### Directions
Reproduce, character for character, the lines below from the first through the one with "white cable lying". Leave pictures out.

====== Information shown ======

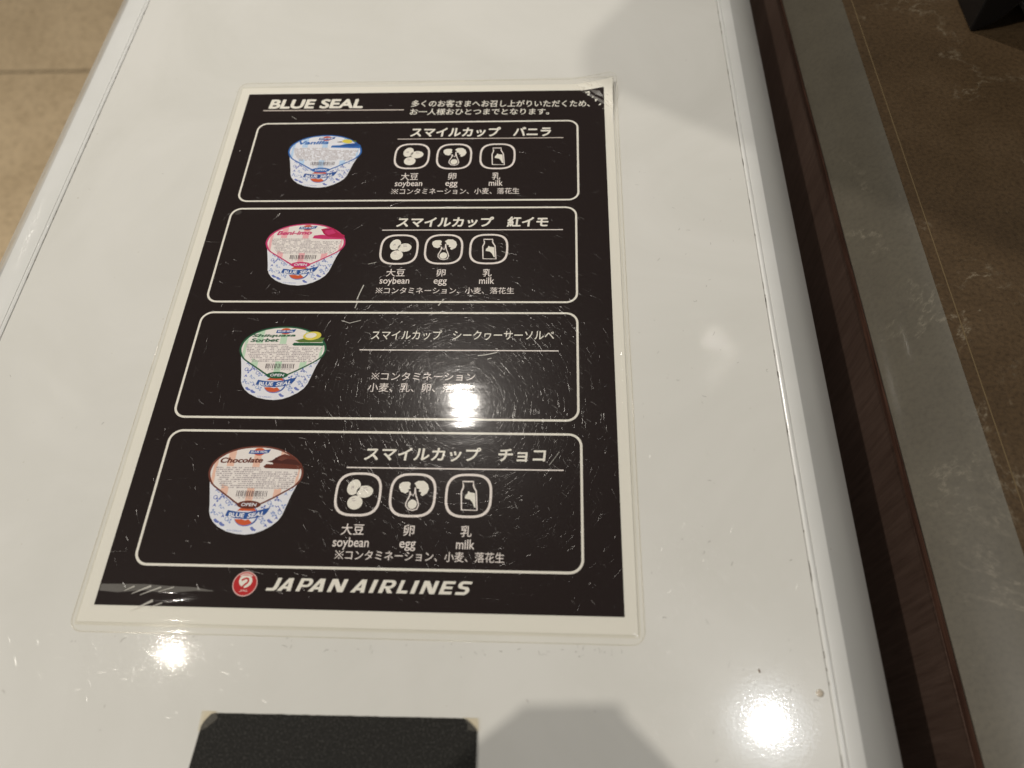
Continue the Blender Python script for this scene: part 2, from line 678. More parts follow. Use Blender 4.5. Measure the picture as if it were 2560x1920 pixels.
mb.build("shadow_gap", wt)
mb = MB()
mb.box(WX - t - .2, WX + .2, -500, 1500, -t - 5.6, -t - 2.05, M['wood_edge'])
mb.build("edge_band", wt)
mb = MB()
mb.box(WX - t + 1.8, WX + 20, -500, 1500, -790, -t - 5.65, M['wood'])
mb.build("wood_panel", wt)
mb = MB()
mb.box(WX + 30, 1080, -480, 1480, -850, -40.1, M['wood'])
mb.build("plinth", wt)

# ------------------------------------------------------------------ black appliance stand on the worktop, cut by the frame
st = empty("appliance_stand", (440, 420, 0), "black stand with an arched foot on the stone worktop, cut by the frame", "stand")
mb = MB()
prof = [(408.7, 0), (411, 0), (415, 2.2), (418.4, 4.2), (421.4, 6.6), (424.2, 10.2), (427, 15.4), (432, 22), (440, 26.5), (456, 29), (520, 29), (520, 120), (408.7, 120)]
mb.prism(prof, 332.5, 520, M['black_plastic'])
o = mb.build("stand_body", st)
bv = o.modifiers.new("bevel", 'BEVEL'); bv.width = .0012; bv.segments = 2; bv.limit_method = 'ANGLE'
mb = MB()
for k in range(1):
    pts = [(443.4 + .3 * math.sin(q * .6), 320 + q * 6) for q in range(2, 26)]
n = 10
vs, fs = [], []
for (x, y) in pts:
    for k in range(n):
        a = 2 * math.pi * k / n
        vs.append((x + 1.15 * math.cos(a), y, 1.2 + 1.15 * math.sin(a)))
for q in range(len(pts) - 1):
    for k in range(n):
        j = (k + 1) % n
        fs.append((q * n + k, q * n + j, (q + 1) * n + j, (q + 1) * n + k))
fs += [tuple(range(n))[::-1], tuple((len(pts) - 1) * n + k for k in range(n))]
mb.raw(vs, fs, M['steel'])
tag(mb.build("cable", smooth=True, origin=(443, 340, 0)), "thin white cable lying on the worktop beneath the black stand", "cable")

# ================================================================== THE MENU
menu = empty("laminated_menu", (100, 143, 0), "laminated ice cream menu with four framed flavours on black", "menu")


def sstep(a, b, x):
    t = max(0.0, min(1.0, (x - a) / (b - a)))
    return t * t * (3 - 2 * t)


def curl(x, y):
    s = .80 * (x - 188.5) + .60 * (y - 287)
    if s <= 0:
        return 0.0
    return .29 * s * s / (s + 2.2)


ZP, ZB, ZI = .20, .25, .29                 # paper, black print, first layer of lettering
DZ = .010


def grid_lines(a, b, fine_a, fine_b, step):
    out = [a + q for q in fine_a]
    lo, hi = a + fine_a[-1], b - fine_b[-1]
    n = max(1, round((hi - lo) / step))
    out += [lo + (hi - lo) * k / n for k in range(1, n)]
    out += [b - q for q in reversed(fine_b)]
    return out


def sheet(mb, xs, ys, zf, mt):
    nx = len(xs)
    vs = [(x, y, zf) for y in ys for x in xs]
    fs = [(j * nx + i, j * nx + i + 1, (j + 1) * nx + i + 1, (j + 1) * nx + i) for j in range(len(ys) - 1) for i in range(nx - 1)]
    mb.raw(vs, fs, mt)


mb = MB()
fine = [0, 1.5, 3, 4.5, 6, 8, 10, 12, 15, 18, 21]
sheet(mb, grid_lines(-4.9, 204.7, [0], fine, 12), grid_lines(-6.3, 292.2, [0], fine, 12), ZP, M['paper'])
mb.build("paper_sheet", menu, bend=curl)
mb = MB()
sheet(mb, grid_lines(0, 200, [0], fine, 12), grid_lines(0, 287, [0], fine, 12), ZB, M['black'])
mb.build("black_print", menu, bend=curl)

# heading
mb = MB()
letter(mb, "BLUE SEAL", 13.2, 66.6, 274.7, 282.4, ZI, M['cream'], .040, .10, tilt=-.006)
mb.build("heading_text", menu)
mb = MB()
mb.stroke([(10.7, 273.3), (90.0, 272.7)], .75, ZI, M['rule'])
mb.build("heading_rule", menu)
mb = MB()
letter(mb, "多くのお客さまへお召し上がりいただくため、", 93.6, 192.2, 275.0, 280.4, ZI, M['cream'], .012, .06, tilt=-.016)
letter(mb, "お一人様おひとつまでとなります。", 93.5, 170.0, 268.5, 273.6, ZI, M['cream'], .012, .06, tilt=-.012)
mb.build("notice_text", menu)


def icon_xy(cx, cy, dx, dy):
    return (cx + .0530 * dx + .0077 * dy, cy - .0558 * dy)


def squircle(cx, cy, a, b, n=56, e=3.0):
    p = []
    for k in range(n):
        t = 2 * math.pi * k / n
        c_, s_ = math.cos(t), math.sin(t)
        p.append((cx + a * math.copysign(abs(c_) ** (2 / e), c_), cy + b * math.copysign(abs(s_) ** (2 / e), s_)))
    return p


def icon(kind, cx, cy):
    mb = MB()
    mb.ring(squircle(cx, cy, 9.45, 9.45), squircle(cx, cy, 8.45, 8.45), ZI, M['white'])
    P = lambda pts, o: [icon_xy(cx, cy, x - o[0], y - o[1]) for x, y in pts]
    if kind == 'soybean':
        o = (355, 540)
        for (x, y, a, b, r) in ((323, 487, 49, 62, -18), (407, 520, 64, 47, 4), (330, 605, 58, 53, -6)):
            c_ = icon_xy(cx, cy, x - o[0], y - o[1])
            mb.poly(ellipse(c_[0], c_[1], a * .053, b * .0558, 26, math.radians(r)), ZI, M['cream'])
        for pts in (((312, 478), (306, 500)), ((322, 476), (318, 498)), ((392, 492), (428, 490)), ((396, 508), (430, 506)), ((306, 578), (330, 572)), ((310, 592), (336, 590))):
            mb.stroke(P(pts, o), .28, ZI + DZ, M['grey_text'])
    elif kind == 'egg':
        o = (775, 548)
        mb.poly(P([(672, 492), (678, 465), (705, 449), (748, 447), (764, 458), (755, 488), (762, 500), (741, 508), (748, 522), (718, 537), (686, 524)], o), ZI, M['cream'])
        mb.poly(P([(792, 458), (824, 438), (868, 439), (895, 463), (902, 500), (885, 533), (848, 556), (834, 545), (843, 527), (822, 520), (830, 503), (808, 496), (803, 476)], o), ZI, M['cream'])
        mb.stroke(P([(757, 520), (762, 552), (770, 540), (777, 556), (790, 535), (797, 490)], o), .42, ZI, M['white'])
        mb.stroke(P([(757, 520), (750, 558), (722, 606), (718, 632), (736, 658), (768, 666), (800, 656), (816, 626), (810, 590), (800, 552), (797, 490)], o), .5, ZI + DZ, M['white'])
        c_ = icon_xy(cx, cy, 768 - 775, 620 - 548)
        mb.poly(ellipse(c_[0], c_[1], 1.85, 1.95), ZI + DZ, M['cream'])
    else:
        o = (1202, 550)
        mb.stroke(P([(1166, 442), (1250, 442), (1246, 468), (1250, 488), (1263, 515), (1257, 661), (1140, 659), (1150, 522), (1168, 488), (1170, 470)], o), .62, ZI, M['white'], True)
        mb.poly(P([(1200, 522), (1207, 514), (1214, 526), (1252, 530), (1249, 642), (1238, 640), (1228, 604), (1210, 580), (1172, 573), (1178, 549), (1194, 536)], o), ZI + DZ, M['cream'])
    return mb


def teardrop():
    """outline of the lid print, smoothed through measured points"""
    p = [(31.7, 53.6), (31.5, 56.5), (32.7, 59.9), (35.5, 62.8), (39.7, 65.2), (44.9, 66.6), (51.4, 67.1), (57.0, 66.5), (62.0, 64.9), (66.8, 62.0), (69.9, 58.7), (71.2, 55.5), (71.0, 52.4), (69.0, 49.4), (64.7, 46.3), (60.0, 43.3), (55.9, 41.0), (53.8, 40.1), (51.3, 39.7), (48.6, 40.0), (46.5, 40.9), (42.5, 43.6), (37.6, 46.9), (33.7, 49.8)]
    n = len(p)
    out = []
    for k in range(n):                       # closed Catmull-Rom curve
        a, b_, c_, d = p[k - 1], p[k], p[(k + 1) % n], p[(k + 2) % n]
        for q in range(3):
            t = q / 3
            out.append(tuple(.5 * (2 * b_[i] + (c_[i] - a[i]) * t + (2 * a[i] - 5 * b_[i] + 4 * c_[i] - d[i]) * t * t + (3 * b_[i] - a[i] - 3 * c_[i] + d[i]) * t ** 3) for i in (0, 1)))
    return out


rng = random.Random(5)
PATTERN = []
for (x, y, k) in ((34.8, 46.2, 0), (36.9, 44.0, 1), (39.6, 44.6, 2), (36.0, 41.4, 3), (39.7, 40.5, 4), (42.3, 42.2, 1), (37.3, 37.9, 2), (40.6, 37.2, 3), (36.9, 47.2, 4),
                  (39.5, 34.0, 0), (42.0, 32.7, 5), (59.6, 42.0, 1), (62.4, 43.6, 2), (65.6, 45.8, 4), (67.4, 48.0, 1), (63.0, 40.3, 3), (61.6, 37.8, 6), (65.6, 40.7, 2), (67.0, 43.4, 0),
                  (61.2, 34.2, 5), (58.4, 33.2, 3), (55.0, 30.9, 0), (63.6, 35.6, 4), (57.2, 35.6, 1), (68.4, 46.6, 3), (43.6, 34.9, 1), (44.9, 42.1, 3), (57.6, 39.9, 2), (64.6, 37.9, 1)):
    PATTERN.append((x, y, k))
    if k not in (0, 5):
        PATTERN.append((x + rng.uniform(.9, 1.4), y + rng.uniform(-1.3, -.8), (k + 1) % 5 or 3))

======

### Correct response
Continue the Blender Python script for this scene: part 2, from line 678. More parts follow. Use Blender 4.5. Measure the picture as if it were 2560x1920 pixels.
mb.build("shadow_gap", wt)
mb = MB()
mb.box(WX - t - .2, WX + .2, -500, 1500, -t - 5.6, -t - 2.05, M['wood_edge'])
mb.build("edge_band", wt)
mb = MB()
mb.box(WX - t + 1.8, WX + 20, -500, 1500, -790, -t - 5.65, M['wood'])
mb.build("wood_panel", wt)
mb = MB()
mb.box(WX + 30, 1080, -480, 1480, -850, -40.1, M['wood'])
mb.build("plinth", wt)

# ------------------------------------------------------------------ black appliance stand on the worktop, cut by the frame
st = empty("appliance_stand", (440, 420, 0), "black stand with an arched foot on the stone worktop, cut by the frame", "stand")
mb = MB()
prof = [(408.7, 0), (411, 0), (415, 2.2), (418.4, 4.2), (421.4, 6.6), (424.2, 10.2), (427, 15.4), (432, 22), (440, 26.5), (456, 29), (520, 29), (520, 120), (408.7, 120)]
mb.prism(prof, 332.5, 520, M['black_plastic'])
o = mb.build("stand_body", st)
bv = o.modifiers.new("bevel", 'BEVEL'); bv.width = .0012; bv.segments = 2; bv.limit_method = 'ANGLE'
mb = MB()
for k in range(1):
    pts = [(443.4 + .3 * math.sin(q * .6), 320 + q * 6) for q in range(2, 26)]
n = 10
vs, fs = [], []
for (x, y) in pts:
    for k in range(n):
        a = 2 * math.pi * k / n
        vs.append((x + 1.15 * math.cos(a), y, 1.2 + 1.15 * math.sin(a)))
for q in range(len(pts) - 1):
    for k in range(n):
        j = (k + 1) % n
        fs.append((q * n + k, q * n + j, (q + 1) * n + j, (q + 1) * n + k))
fs += [tuple(range(n))[::-1], tuple((len(pts) - 1) * n + k for k in range(n))]
mb.raw(vs, fs, M['steel'])
tag(mb.build("cable", smooth=True, origin=(443, 340, 0)), "thin white cable lying on the worktop beneath the black stand", "cable")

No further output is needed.